Repeat the entire listing exactly.

+++ SOURCE DATA

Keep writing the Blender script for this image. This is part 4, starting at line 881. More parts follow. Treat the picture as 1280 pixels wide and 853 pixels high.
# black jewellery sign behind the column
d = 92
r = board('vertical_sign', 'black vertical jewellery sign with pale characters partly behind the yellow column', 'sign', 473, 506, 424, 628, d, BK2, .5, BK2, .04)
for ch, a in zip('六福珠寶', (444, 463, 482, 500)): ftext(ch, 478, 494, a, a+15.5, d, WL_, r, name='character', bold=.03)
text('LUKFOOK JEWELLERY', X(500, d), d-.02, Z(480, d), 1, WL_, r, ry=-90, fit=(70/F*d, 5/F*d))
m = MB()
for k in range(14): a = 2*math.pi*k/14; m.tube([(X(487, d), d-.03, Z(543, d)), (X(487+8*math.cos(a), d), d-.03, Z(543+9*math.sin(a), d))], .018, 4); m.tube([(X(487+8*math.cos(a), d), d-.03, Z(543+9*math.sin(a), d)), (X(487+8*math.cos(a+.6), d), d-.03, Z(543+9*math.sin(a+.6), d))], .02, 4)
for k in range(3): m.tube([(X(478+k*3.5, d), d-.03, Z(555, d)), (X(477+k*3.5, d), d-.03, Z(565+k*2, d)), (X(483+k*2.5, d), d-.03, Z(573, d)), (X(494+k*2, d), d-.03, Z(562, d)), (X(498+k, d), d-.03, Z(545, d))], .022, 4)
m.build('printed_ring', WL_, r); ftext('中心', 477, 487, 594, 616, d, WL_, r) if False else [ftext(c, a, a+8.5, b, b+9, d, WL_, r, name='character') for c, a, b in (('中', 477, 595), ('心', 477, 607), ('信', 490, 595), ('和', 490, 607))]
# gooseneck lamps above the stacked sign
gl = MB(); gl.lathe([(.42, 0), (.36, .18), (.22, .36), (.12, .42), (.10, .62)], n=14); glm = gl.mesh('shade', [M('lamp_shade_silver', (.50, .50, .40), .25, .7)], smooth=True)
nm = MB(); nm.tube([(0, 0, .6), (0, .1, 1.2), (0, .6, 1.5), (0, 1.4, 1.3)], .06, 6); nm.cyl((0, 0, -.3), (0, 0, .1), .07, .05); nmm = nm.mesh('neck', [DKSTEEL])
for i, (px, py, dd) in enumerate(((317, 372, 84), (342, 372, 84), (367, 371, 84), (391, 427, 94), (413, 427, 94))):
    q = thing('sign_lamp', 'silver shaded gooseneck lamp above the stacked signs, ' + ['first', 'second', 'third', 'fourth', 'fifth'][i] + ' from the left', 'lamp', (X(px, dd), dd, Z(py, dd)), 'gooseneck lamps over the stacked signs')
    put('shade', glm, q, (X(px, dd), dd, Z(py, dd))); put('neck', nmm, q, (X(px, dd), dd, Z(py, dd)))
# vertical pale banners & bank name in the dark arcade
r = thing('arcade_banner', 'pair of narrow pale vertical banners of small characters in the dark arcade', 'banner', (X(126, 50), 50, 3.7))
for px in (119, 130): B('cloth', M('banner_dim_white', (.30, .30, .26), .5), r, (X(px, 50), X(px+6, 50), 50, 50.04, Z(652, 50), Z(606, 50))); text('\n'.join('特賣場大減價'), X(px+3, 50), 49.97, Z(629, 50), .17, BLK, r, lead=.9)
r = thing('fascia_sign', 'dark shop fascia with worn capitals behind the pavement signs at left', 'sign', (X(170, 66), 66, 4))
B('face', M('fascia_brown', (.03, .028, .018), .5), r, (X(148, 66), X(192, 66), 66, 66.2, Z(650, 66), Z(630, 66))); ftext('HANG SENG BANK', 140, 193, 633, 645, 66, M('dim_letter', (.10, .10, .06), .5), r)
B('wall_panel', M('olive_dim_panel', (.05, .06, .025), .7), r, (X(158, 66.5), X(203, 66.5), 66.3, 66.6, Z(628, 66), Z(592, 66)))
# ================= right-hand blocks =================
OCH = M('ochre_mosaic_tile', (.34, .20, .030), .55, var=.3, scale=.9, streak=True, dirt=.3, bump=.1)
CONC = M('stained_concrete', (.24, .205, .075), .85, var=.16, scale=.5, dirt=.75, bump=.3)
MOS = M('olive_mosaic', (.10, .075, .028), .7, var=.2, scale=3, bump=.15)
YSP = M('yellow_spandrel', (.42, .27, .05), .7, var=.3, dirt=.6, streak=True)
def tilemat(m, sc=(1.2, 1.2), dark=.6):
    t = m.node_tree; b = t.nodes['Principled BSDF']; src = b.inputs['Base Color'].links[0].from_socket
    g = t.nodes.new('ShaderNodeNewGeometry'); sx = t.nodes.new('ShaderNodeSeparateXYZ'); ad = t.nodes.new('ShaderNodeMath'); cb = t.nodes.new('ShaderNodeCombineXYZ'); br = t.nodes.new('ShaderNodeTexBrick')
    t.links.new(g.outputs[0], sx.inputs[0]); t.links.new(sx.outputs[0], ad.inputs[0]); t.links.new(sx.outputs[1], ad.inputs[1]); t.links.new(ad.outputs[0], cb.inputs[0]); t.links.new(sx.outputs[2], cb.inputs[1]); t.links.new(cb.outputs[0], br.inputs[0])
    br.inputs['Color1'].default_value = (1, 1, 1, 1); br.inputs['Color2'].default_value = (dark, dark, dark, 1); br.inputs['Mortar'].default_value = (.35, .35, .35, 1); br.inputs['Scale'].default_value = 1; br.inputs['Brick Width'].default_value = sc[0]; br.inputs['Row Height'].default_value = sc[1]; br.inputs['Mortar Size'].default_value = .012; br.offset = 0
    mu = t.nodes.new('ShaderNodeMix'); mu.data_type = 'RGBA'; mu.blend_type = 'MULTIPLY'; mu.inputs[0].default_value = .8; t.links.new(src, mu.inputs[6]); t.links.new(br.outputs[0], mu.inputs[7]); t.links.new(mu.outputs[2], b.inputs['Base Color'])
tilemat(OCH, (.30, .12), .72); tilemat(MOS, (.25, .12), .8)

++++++

* **TASK ANSWER**
Keep writing the Blender script for this image. This is part 4, starting at line 881. More parts follow. Treat the picture as 1280 pixels wide and 853 pixels high.
# black jewellery sign behind the column
d = 92
r = board('vertical_sign', 'black vertical jewellery sign with pale characters partly behind the yellow column', 'sign', 473, 506, 424, 628, d, BK2, .5, BK2, .04)
for ch, a in zip('六福珠寶', (444, 463, 482, 500)): ftext(ch, 478, 494, a, a+15.5, d, WL_, r, name='character', bold=.03)
text('LUKFOOK JEWELLERY', X(500, d), d-.02, Z(480, d), 1, WL_, r, ry=-90, fit=(70/F*d, 5/F*d))
m = MB()
for k in range(14): a = 2*math.pi*k/14; m.tube([(X(487, d), d-.03, Z(543, d)), (X(487+8*math.cos(a), d), d-.03, Z(543+9*math.sin(a), d))], .018, 4); m.tube([(X(487+8*math.cos(a), d), d-.03, Z(543+9*math.sin(a), d)), (X(487+8*math.cos(a+.6), d), d-.03, Z(543+9*math.sin(a+.6), d))], .02, 4)
for k in range(3): m.tube([(X(478+k*3.5, d), d-.03, Z(555, d)), (X(477+k*3.5, d), d-.03, Z(565+k*2, d)), (X(483+k*2.5, d), d-.03, Z(573, d)), (X(494+k*2, d), d-.03, Z(562, d)), (X(498+k, d), d-.03, Z(545, d))], .022, 4)
m.build('printed_ring', WL_, r); ftext('中心', 477, 487, 594, 616, d, WL_, r) if False else [ftext(c, a, a+8.5, b, b+9, d, WL_, r, name='character') for c, a, b in (('中', 477, 595), ('心', 477, 607), ('信', 490, 595), ('和', 490, 607))]
# gooseneck lamps above the stacked sign
gl = MB(); gl.lathe([(.42, 0), (.36, .18), (.22, .36), (.12, .42), (.10, .62)], n=14); glm = gl.mesh('shade', [M('lamp_shade_silver', (.50, .50, .40), .25, .7)], smooth=True)
nm = MB(); nm.tube([(0, 0, .6), (0, .1, 1.2), (0, .6, 1.5), (0, 1.4, 1.3)], .06, 6); nm.cyl((0, 0, -.3), (0, 0, .1), .07, .05); nmm = nm.mesh('neck', [DKSTEEL])
for i, (px, py, dd) in enumerate(((317, 372, 84), (342, 372, 84), (367, 371, 84), (391, 427, 94), (413, 427, 94))):
    q = thing('sign_lamp', 'silver shaded gooseneck lamp above the stacked signs, ' + ['first', 'second', 'third', 'fourth', 'fifth'][i] + ' from the left', 'lamp', (X(px, dd), dd, Z(py, dd)), 'gooseneck lamps over the stacked signs')
    put('shade', glm, q, (X(px, dd), dd, Z(py, dd))); put('neck', nmm, q, (X(px, dd), dd, Z(py, dd)))
# vertical pale banners & bank name in the dark arcade
r = thing('arcade_banner', 'pair of narrow pale vertical banners of small characters in the dark arcade', 'banner', (X(126, 50), 50, 3.7))
for px in (119, 130): B('cloth', M('banner_dim_white', (.30, .30, .26), .5), r, (X(px, 50), X(px+6, 50), 50, 50.04, Z(652, 50), Z(606, 50))); text('\n'.join('特賣場大減價'), X(px+3, 50), 49.97, Z(629, 50), .17, BLK, r, lead=.9)
r = thing('fascia_sign', 'dark shop fascia with worn capitals behind the pavement signs at left', 'sign', (X(170, 66), 66, 4))
B('face', M('fascia_brown', (.03, .028, .018), .5), r, (X(148, 66), X(192, 66), 66, 66.2, Z(650, 66), Z(630, 66))); ftext('HANG SENG BANK', 140, 193, 633, 645, 66, M('dim_letter', (.10, .10, .06), .5), r)
B('wall_panel', M('olive_dim_panel', (.05, .06, .025), .7), r, (X(158, 66.5), X(203, 66.5), 66.3, 66.6, Z(628, 66), Z(592, 66)))
# ================= right-hand blocks =================
OCH = M('ochre_mosaic_tile', (.34, .20, .030), .55, var=.3, scale=.9, streak=True, dirt=.3, bump=.1)
CONC = M('stained_concrete', (.24, .205, .075), .85, var=.16, scale=.5, dirt=.75, bump=.3)
MOS = M('olive_mosaic', (.10, .075, .028), .7, var=.2, scale=3, bump=.15)
YSP = M('yellow_spandrel', (.42, .27, .05), .7, var=.3, dirt=.6, streak=True)
def tilemat(m, sc=(1.2, 1.2), dark=.6):
    t = m.node_tree; b = t.nodes['Principled BSDF']; src = b.inputs['Base Color'].links[0].from_socket
    g = t.nodes.new('ShaderNodeNewGeometry'); sx = t.nodes.new('ShaderNodeSeparateXYZ'); ad = t.nodes.new('ShaderNodeMath'); cb = t.nodes.new('ShaderNodeCombineXYZ'); br = t.nodes.new('ShaderNodeTexBrick')
    t.links.new(g.outputs[0], sx.inputs[0]); t.links.new(sx.outputs[0], ad.inputs[0]); t.links.new(sx.outputs[1], ad.inputs[1]); t.links.new(ad.outputs[0], cb.inputs[0]); t.links.new(sx.outputs[2], cb.inputs[1]); t.links.new(cb.outputs[0], br.inputs[0])
    br.inputs['Color1'].default_value = (1, 1, 1, 1); br.inputs['Color2'].default_value = (dark, dark, dark, 1); br.inputs['Mortar'].default_value = (.35, .35, .35, 1); br.inputs['Scale'].default_value = 1; br.inputs['Brick Width'].default_value = sc[0]; br.inputs['Row Height'].default_value = sc[1]; br.inputs['Mortar Size'].default_value = .012; br.offset = 0
    mu = t.nodes.new('ShaderNodeMix'); mu.data_type = 'RGBA'; mu.blend_type = 'MULTIPLY'; mu.inputs[0].default_value = .8; t.links.new(src, mu.inputs[6]); t.links.new(br.outputs[0], mu.inputs[7]); t.links.new(mu.outputs[2], b.inputs['Base Color'])
tilemat(OCH, (.30, .12), .72); tilemat(MOS, (.25, .12), .8)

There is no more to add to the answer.